Despite initial assumptions that changes would only affect new hires, evidence suggests current staff and retirees could be directly impacted. Ian Richards, staff representative on the Pension Board, publicly warned on 6 January 2026 about potential consequences including lower returns, closure of the defined benefit plan to new entrants, creation of a multi-tier system, and possible new taxation on 401(k)-type accounts. Former Pension Board member

Former Pension Board member, and former Pension Fund Benefits Officer, Michelle Rockcliffe noted that real-world transitions from defined benefit to defined contribution systems often affect current staff through frozen or recalculated accrued service.

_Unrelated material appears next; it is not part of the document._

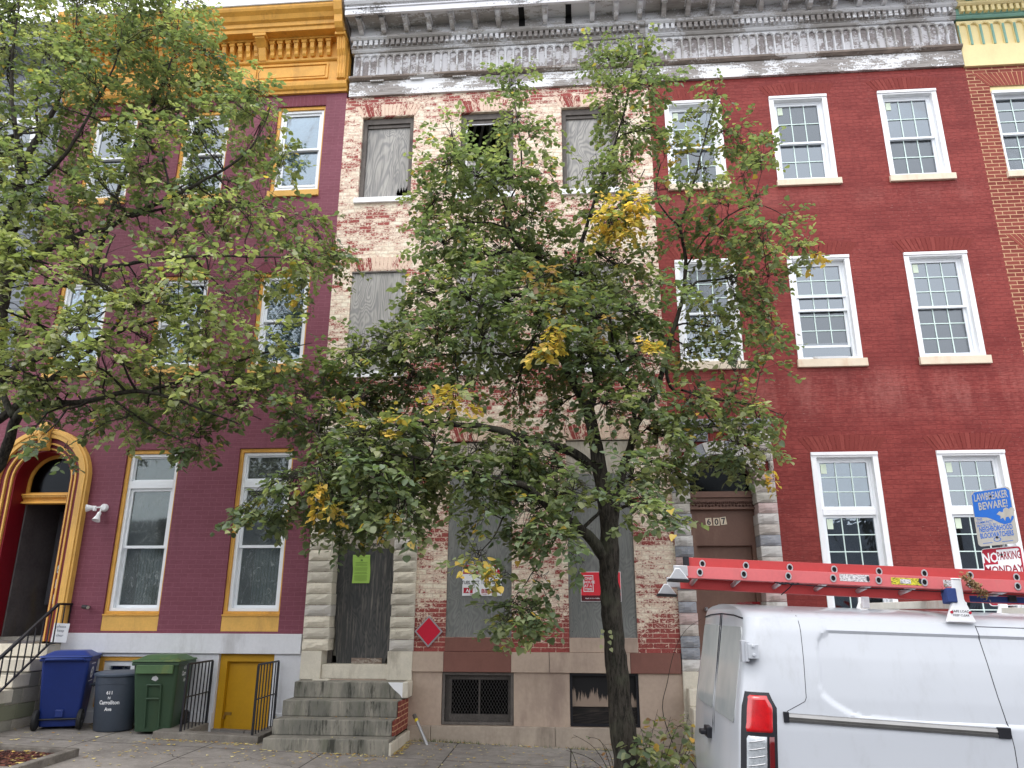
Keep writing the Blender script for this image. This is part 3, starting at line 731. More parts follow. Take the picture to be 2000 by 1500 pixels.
def grey_cornice(root, x0, x1, first, missing=(), end=False):
    e = 0.0
    mb = MB(); mb.box(x0, x1, -0.05, 0.1, 8.69, 8.985); c = mb.build('cornice', M['greywood2'], root, bevel=0.004)
    mb = MB(); mb.sweep_x([(0, 8.987), (-0.07, 8.987), (-0.12, 9.02), (-0.125, 9.05), (-0.09, 9.085), (0, 9.085)], x0, x1); mb.build('moulding', M['brownwood'], c)
    flute_front(c, x0+0.05, x1-0.02, 9.087, 9.60, 0.143, 0.034, M['greywood'], M['greyflake'])
    mb = MB(); mb.sweep_x([(0.05, 9.602), (-0.06, 9.602), (-0.085, 9.63), (-0.085, 9.65), (-0.10, 9.655), (-0.10, 9.775), (0.05, 9.775)], x0, x1); mb.build('dentil_board', M['greywood'], c)
    dentils(c, x0+0.02, x1, 9.668, 9.772, 0.0981, 0.060, -0.098, -0.165, M['greywood2'])
    mb = MB(); mb.sweep_x([(0.05, 9.777), (-0.17, 9.777), (-0.20, 9.80), (-0.21, 9.82), (-0.19, 9.845), (-0.18, 9.86), (-0.18, 10.02), (0.05, 10.02)], x0, x1); mb.build('bed_mould', M['greywood'], c)
    mb = MB(); mb.box(x0, x1, -0.55, -0.15, 10.022, 10.05); mb.build('soffit', M['greywood'], c)
    mb = MB(); mb.box(x0, x1, -0.575, -0.52, 9.975, 10.085); mb.box(x0, x1, -0.60, -0.50, 10.087, 10.115); mb.build('fascia', M['fascia'], c, bevel=0.003)
    dentils(c, x0, x1, 10.117, 10.137, 0.045, 0.026, -0.55, -0.605, M['greywood'])
    mb = MB(); mb.sweep_x([(0.1, 10.12), (-0.55, 10.12), (-0.63, 10.14), (-0.66, 10.18), (-0.68, 10.26), (-0.74, 10.32), (-0.78, 10.36), (-0.78, 10.40), (0.1, 10.44)], x0, x1); mb.build('gutter', M['greywood'], c)
    x = first; k = 0
    while x < x1-0.05:
        if x > x0+0.05 and k not in missing: console(c, x, 0.075, 9.855, 10.02, -0.181, -0.47, M['greywood'], M['fascia'])
        if k in missing:
            mb = MB(); mb.box(x-0.05, x+0.05, -0.46, -0.185, 10.017, 10.021); mb.build('hole', M['black'], c); mb = MB(); mb.box(x-0.055, x+0.055, -0.184, -0.1805, 9.87, 10.018); mb.build('hole', M['black'], c)
        x += 0.409; k += 1
    for a in (x0+0.38, x0+1.1, x0+1.85):
        if end: mb = MB(); [mb.box(a+i*0.035, a+0.03+i*0.035, -0.095, -0.052, 8.955, 8.98) for i in range(7)]; mb.build('carved_strip', M['greywood'], c)
    if end:
        mb = MB(); mb.plate([[(-0.10, 9.66), (0, 9.66), (0, 10.4), (-0.76, 10.4), (-0.6, 10.1), (-0.52, 10.0), (-0.19, 9.85)]], 0, 0.02, Matrix.Translation((x0-0.0, 0, 0)) @ Matrix.Rotation(R(90), 4, 'Z')); mb.build('end_board', M['darkwood'], c)
    return c
grey_cornice(WH, -3.80, 1.417, -3.59, (7, 9), True)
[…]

The author outlines risks for current staff (loss of guaranteed lifetime pensions, predictable formulas, and pooled protection) and retirees (destabilized payments, weakened adjustment mechanisms, shifted investment and longevity risks).

The author argues that only structural safeguards—legally locked accrued rights, closed legacy plans, separated liabilities, banned conversions without consent, and independent review with transparency—can provide real protection.

The piece cites the Pension Board's problematic history, including shelving a 2019 governance reform report, retaliation against staff representatives, firing of whistleblower investment officers, and the recent controversial move of the former Representative of the Secretary-General for Investments to a firm doing business with the Fund.

Former UN NY Staff Union president Lowell Flanders has called for establishing a pension defense fund. The three-year review timeframe makes early, organized advocacy critical for protecting both current staff and retiree pension interests.


Quotes

US Mission statement "In this budget, the General Assembly has established cost-containment as a core objective for the common system and has directed the ICSC to align with the goals of UN80. Next year’s comprehensive review of UN compensation and benefits must produce significant changes—including lowering the margin to bring UN compensation in line with the U.S. civil service comparator. These commonsense reforms are essential to ensure that the UN’s compensation system is fair, sustainable, and respectful of the taxpayers who fund this institution.

In this budget, we initiated a process to modernize the UN Joint Staff Pension Fund, a reform with the potential to reduce long-term costs dramatically while ensuring stability and responsible stewardship of beneficiaries' retirement security."

"That phrase alone is a red flag: this isn't about improving benefits, it's about cutting costs. And 'invitation' is a polite fiction; the Pension Board doesn't really get to decline."

"In other words, this is not just about newcomers. It can hit UN staff midcareer, and impact retirees as well."

"From some research I've done, the only real safeguard is not rhetoric, but structure: legally locking in everything earned to date, keeping all past service under the DB formula as a closed legacy plan, separating those liabilities from any new scheme, banning conversions without consent, and subjecting the whole process to independent legal and actuarial review, with full transparency and formal staff-and-retiree participation."

"When I think about the prospect of a review of the pension system by the Pension Board, to say it doesn't fill me with confidence is a gross understatement."

"Still, it's worth keeping in mind that we're more and more living in a world where raw political power is overtaking legality."

"I'm sharing it because seeing the risks clearly is the only way to organize early, intelligently, and in time to protect both current staff and retiree pension interests."